Picture the scene. A CentOS host quietly running your backend workloads, while a Windows Server 2022 instance manages internal tools and identity. Then someone asks for unified access control, centralized audit logs, and automated compliance checks. The room falls silent. This is where CentOS Windows Server 2022 integration steps onto the stage.
CentOS gives you stability and predictable builds—a Linux foundation made for automation. Windows Server 2022 brings polished management features, strong Active Directory integration, and deep compatibility with enterprise identity systems like Okta or Azure AD. Combined, they offer a balance of open-source flexibility and ironclad identity governance. If you get them to talk to each other properly, security gets stronger and onboarding moves faster.
The first step is identity mapping. Use Windows Server 2022’s Active Directory domain controller to authenticate users, but let CentOS handle service-level permissions through local or LDAP-backed Unix groups. A shared Kerberos or OIDC bridge keeps tokens light and traceable. That synchronization replaces clumsy SSH key distribution with continuous identity control. The result is simple: fewer forgotten keys, tighter audit trails.

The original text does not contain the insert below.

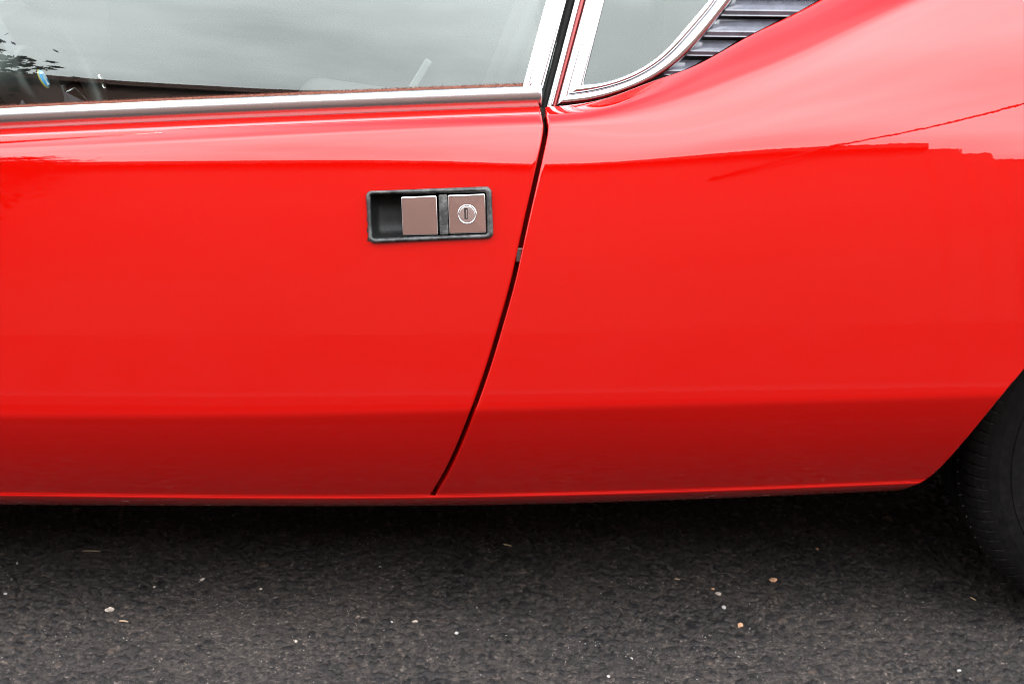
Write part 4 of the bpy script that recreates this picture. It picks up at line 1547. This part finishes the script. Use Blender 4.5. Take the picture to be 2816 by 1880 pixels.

Next comes the data flow logic. The CentOS side can act as a secure compute layer, pulling secrets or configuration details from Windows-hosted vaults. Use role-based access control (RBAC) to define which services get read or write privileges. Automate this sync every few hours so nobody has to touch credentials manually. When Windows Server 2022 rotates its certificates, CentOS services adjust on the next cycle. Robust, boring, trustworthy—exactly what ops should feel like.
Common troubleshooting points are usually permissions and time sync. Run chronyd across your Linux fleet so Kerberos tickets match timestamps from the Windows domain controller. Audit the /etc/krb5.conf file occasionally to confirm it aligns with your domain’s preferred encryption types. If authentication latency spikes, check DNS resolution first, not your service code.